Dieting, or how to keep the fad off

I'm not a dieter. Ive never been one for counting calories or watching what I eat. So it's no surprise that when the latest diet crazes come into my radar via work or friends that I tune out. Currently there are several diets in play by various people I know including, but not limited to:

  • Atkins
  • South Beach
  • The GM Diet (hadn't heard about this one until this week)
  • Some diet package one of my coworkers bought which allows you to customize it to your way

This is just in the past few weeks. It's unbelievable what lengths people will go to try to get to the ideal figure with as little effort as possible. The problem I have with most diets are as follows:

  • Success is measured in pounds. That is a measurable, and it's important to quantify success in some fashion, but pounds is not what people want to achieve. Flattening their stomach, or reducing the size of their hips or thighs is the desired outcome. Taking off pounds won't solve the initial requirement for the diet, so it's easy to abandon the diet as not working, even when the scale is steadily counting backwards.
  • Exercise is generally not part of the diet. Just as there is no such thing as getting rich quick without hard work, there's no such thing as getting the body you want without hard work. Period.
  • Changing your behavior is hard. Very hard. Most diets require an almost about-face with what you are currently used to, and as such it is extremely easy to revert back to old habits. Also, extreme changes in diet causes stress, which your body works hard to adapt to. This adaptation is not free, though, and your body will work extra hard to make the changes necessary to cope with the change.
  • Bizzare food choices. Nobody, and I mean nobody wakes up and exclaims "I'm going to eat (6-8 bananas | 3 bowls of cabbage soup | strictly tomatos) and nothing else". These bizzare food choices are not natural, and can cause the diet to fail when your body yells out "Enough! Gimme a pizza now!"
  • Atkins is bullcrap. There, I said it. Any diet that claims you'll lose weight while eating porterhouse steaks is a load of hooey.

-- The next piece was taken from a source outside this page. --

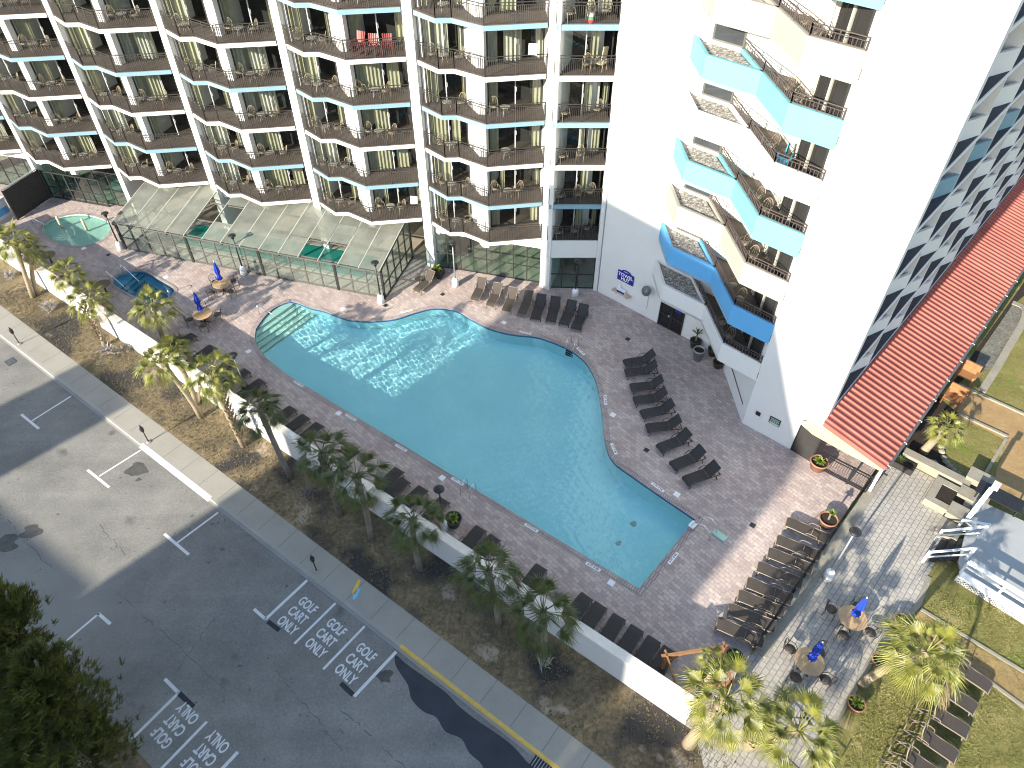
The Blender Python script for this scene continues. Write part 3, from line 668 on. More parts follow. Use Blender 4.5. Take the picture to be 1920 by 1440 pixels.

Now, I'll be the first to admit that I don't eat right when given the choice, and my exercise program consists mostly of defying gravity, but I've had it with all of these diet programs that people are on. They're the modern equivalent of snake-oil, promising trimmer waistlines and better complexion. There is no right diet for everyone, as everyone is different. More exercise, more water, and less fatty foods is about the only thing that works for everyone. Everything else is just a fad.